生井英考『空の帝国 アメリカの20世紀』(講談社)

生井氏の著書 『ジャングル・クルーズにうってつけの日──ヴェトナム戦争の文化とイメージ』 (ちくま学芸文庫版)が面白かったので、手にとった。

戦争における「空」に絞って取りあげた、俯瞰図。
戦略的爆撃という言葉のもつ力と実態との距離。 ひとりの人間が、爆撃する側とされる側の両方を経験しても、 「かれ」のなかで2つの行為が結びつかないということ。こういったところが面白い。

近況

仕事で終電を逃すなんて何年ぶりだろう、という程度の忙しさ。


2006年12月10日

ピーター・ストラウブ/ 近藤麻里子 訳『ヘルファイア・クラブ』(創元推理文庫)

幻の作家の代表作に秘められた謎/それに魅入られた彼女に迫る魔手!

(以上、上巻の帯より)

「彼女はその『夜の旅』のファンなんだろうな」と思って読み始めたら全然違った。 彼女は、『ヘルファイア・クラブ』の上巻では『夜の旅』を読んでいない。 謎だけが勝手に押しかけてきて、彼女は迷惑している話、とも読める。

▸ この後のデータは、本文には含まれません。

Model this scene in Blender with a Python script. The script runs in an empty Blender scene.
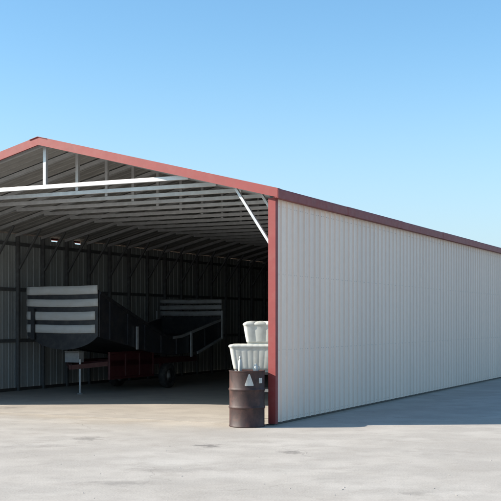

彼女を理解していない年下の夫、すぐに理解して「くれた」夫の知人、 昔の恋人、夫の家に雇われている使用人(というのだろうか)、警官、 いろいろな男との出会いは、 話の筋だけを見るとまるでメロドラマかハーレクインロマンスのようだ。 けれど読んだ印象はまるで違う。爽快ではないが、かなり笑える。3度も続けばギャグだ。

約束は守るが望んだことは行う方法(何度か出てくるので意図的なのだろう)が、 屁理屈みたいで、おかしかった。

買った時はそれほどいいとも思わなかったのだが、 繰り返し聴くうちに馴染んで好きになった。 少しだけ懐かしく、能天気に明るい音が、聴いていて気持ちいい。

track3(Get Closer)、track4(Freedom to Win)が特に好き。